> The exercise:
Would you quote the material below in full and unchanged?

> Data section:
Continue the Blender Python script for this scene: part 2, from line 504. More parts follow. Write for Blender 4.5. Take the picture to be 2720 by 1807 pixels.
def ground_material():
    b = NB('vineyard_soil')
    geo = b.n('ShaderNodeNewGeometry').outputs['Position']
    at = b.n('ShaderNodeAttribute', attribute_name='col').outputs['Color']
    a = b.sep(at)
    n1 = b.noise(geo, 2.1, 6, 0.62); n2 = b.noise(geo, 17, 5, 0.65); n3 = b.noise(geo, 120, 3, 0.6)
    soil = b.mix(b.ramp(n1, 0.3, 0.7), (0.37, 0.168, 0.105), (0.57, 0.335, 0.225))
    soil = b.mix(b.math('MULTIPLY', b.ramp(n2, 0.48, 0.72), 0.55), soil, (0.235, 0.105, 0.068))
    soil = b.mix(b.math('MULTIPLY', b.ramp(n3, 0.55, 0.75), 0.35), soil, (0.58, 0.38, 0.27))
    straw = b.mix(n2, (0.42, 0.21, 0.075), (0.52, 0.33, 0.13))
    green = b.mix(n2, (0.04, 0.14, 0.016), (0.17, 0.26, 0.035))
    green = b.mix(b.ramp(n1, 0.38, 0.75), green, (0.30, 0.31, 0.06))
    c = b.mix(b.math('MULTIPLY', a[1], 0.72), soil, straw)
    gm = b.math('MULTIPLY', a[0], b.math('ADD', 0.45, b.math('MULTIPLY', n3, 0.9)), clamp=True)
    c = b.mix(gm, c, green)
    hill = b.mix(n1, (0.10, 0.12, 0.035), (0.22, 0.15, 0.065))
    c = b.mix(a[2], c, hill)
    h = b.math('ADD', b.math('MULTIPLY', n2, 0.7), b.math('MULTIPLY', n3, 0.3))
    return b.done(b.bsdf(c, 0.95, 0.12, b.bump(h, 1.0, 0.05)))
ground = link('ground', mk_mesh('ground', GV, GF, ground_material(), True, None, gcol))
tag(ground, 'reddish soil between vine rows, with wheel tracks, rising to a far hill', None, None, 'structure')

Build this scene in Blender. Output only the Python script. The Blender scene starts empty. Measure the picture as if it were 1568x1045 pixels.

> Response to this exercise:
Continue the Blender Python script for this scene: part 2, from line 504. More parts follow. Write for Blender 4.5. Take the picture to be 2720 by 1807 pixels.
def ground_material():
    b = NB('vineyard_soil')
    geo = b.n('ShaderNodeNewGeometry').outputs['Position']
    at = b.n('ShaderNodeAttribute', attribute_name='col').outputs['Color']
    a = b.sep(at)
    n1 = b.noise(geo, 2.1, 6, 0.62); n2 = b.noise(geo, 17, 5, 0.65); n3 = b.noise(geo, 120, 3, 0.6)
    soil = b.mix(b.ramp(n1, 0.3, 0.7), (0.37, 0.168, 0.105), (0.57, 0.335, 0.225))
    soil = b.mix(b.math('MULTIPLY', b.ramp(n2, 0.48, 0.72), 0.55), soil, (0.235, 0.105, 0.068))
    soil = b.mix(b.math('MULTIPLY', b.ramp(n3, 0.55, 0.75), 0.35), soil, (0.58, 0.38, 0.27))
    straw = b.mix(n2, (0.42, 0.21, 0.075), (0.52, 0.33, 0.13))
    green = b.mix(n2, (0.04, 0.14, 0.016), (0.17, 0.26, 0.035))
    green = b.mix(b.ramp(n1, 0.38, 0.75), green, (0.30, 0.31, 0.06))
    c = b.mix(b.math('MULTIPLY', a[1], 0.72), soil, straw)
    gm = b.math('MULTIPLY', a[0], b.math('ADD', 0.45, b.math('MULTIPLY', n3, 0.9)), clamp=True)
    c = b.mix(gm, c, green)
    hill = b.mix(n1, (0.10, 0.12, 0.035), (0.22, 0.15, 0.065))
    c = b.mix(a[2], c, hill)
    h = b.math('ADD', b.math('MULTIPLY', n2, 0.7), b.math('MULTIPLY', n3, 0.3))
    return b.done(b.bsdf(c, 0.95, 0.12, b.bump(h, 1.0, 0.05)))
ground = link('ground', mk_mesh('ground', GV, GF, ground_material(), True, None, gcol))
tag(ground, 'reddish soil between vine rows, with wheel tracks, rising to a far hill', None, None, 'structure')

Build this scene in Blender. Output only the Python script. The Blender scene starts empty. Measure the picture as if it were 1568x1045 pixels.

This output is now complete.